Le premier glisse sa main contre le flanc de l'animal et s'exclame : « Un éléphant est comme un mur ! » Le deuxième, tâtant une défense, s'écrie « Il ressemble à une lance ! » Le troisième prend la trompe ondulante et dit : « Pour moi, l'éléphant est comme un serpent. » Le quatrième palpe le genou et pense qu'un éléphant ressemble à un arbre. Le cinquième s'étant saisi de l'oreille, dit : « Cette merveille d'éléphant est semblable à un éventail ! » Le sixième, s'emparant de la queue qui balaie l'air, dit : « L'éléphant est comme une corde ! »
Lorsqu'ils confrontent ensuite leurs idées, ils entrent en désaccord et se disputent avec véhémence. Finalement, un sage qui passe par-là les entend et leur dit : « Vous avez tous raison ! L'éléphant a réellement les traits que chacun a décrits. » La discorde cesse alors et tous sont heureux d'avoir dit vrai !
Un changement de conscience
La veille de Noël 1968, l'équipage d'Apollo 8 – première mission orbitale habitée autour de la Lune – photographient pour la première fois un lever de Terre. Cette célèbre photo s'appelle Earthrise. Elle a révolutionné notre façon de voir le monde, notre façon de nous voir en tant qu'espèce humaine, et a eu un impact important dans le développement de la conscience écologique.

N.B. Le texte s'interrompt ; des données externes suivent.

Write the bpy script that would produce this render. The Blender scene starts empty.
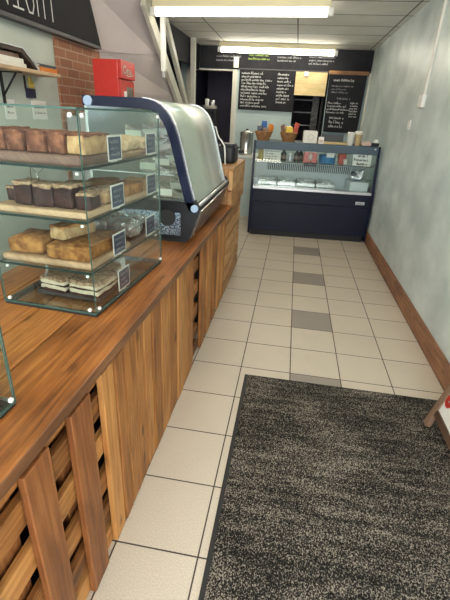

On pourrait dire qu'elle a eu un “effet de vue d'ensemble” à l'échelle de l'humanité.
Aujourd'hui, alors que les difficultés et les risques existentiels de notre société semblent s'aggraver et croître en compléxité, le besoin d'une telle perspective se fait vivement ressentir. Il s'agit de reconnaître, au-delà de nos représentations partielles, la réalité de la situation humaine dans sa globalité. Cette réalité est celle de l'interdépendance – un principe clé du bouddhisme.2
Un corollaire important de ce principe est que, puisque tout est connecté, la clé du changement réside dans le coeur et dans l'esprit humain. Comme l'écrit le philosophe bouddhiste Daisaku Ikeda :
« Les difficultés auxquelles est confrontée la société humaine ne peuvent être résolues uniquement par des changements extérieurs tels que des réformes politiques et économiques ou des innovations institutionnelles et structurelles. Les réformes qui ne prennent pas en compte le bien-être des gens ou qui manquent de respect envers la dignité de la vie ne feront que créer davantage de problèmes et, en définitive, échoueront. (...)
Eveillons-nous à la dignité et au caractère précieux de la vie ! Le changement doit partir des êtres humains eux-mêmes ! »3
- 1. ↑ Ron Garan, interview Big Think sur Youtube, publiée le 14 déc. 2022.
- 2. ↑ En savoir plus, lire : Engi, le principe d'origine interdépendante
- 3. ↑ D. Ikeda, Une religion de la révolution humaine, Acep 2020, p. 9-10.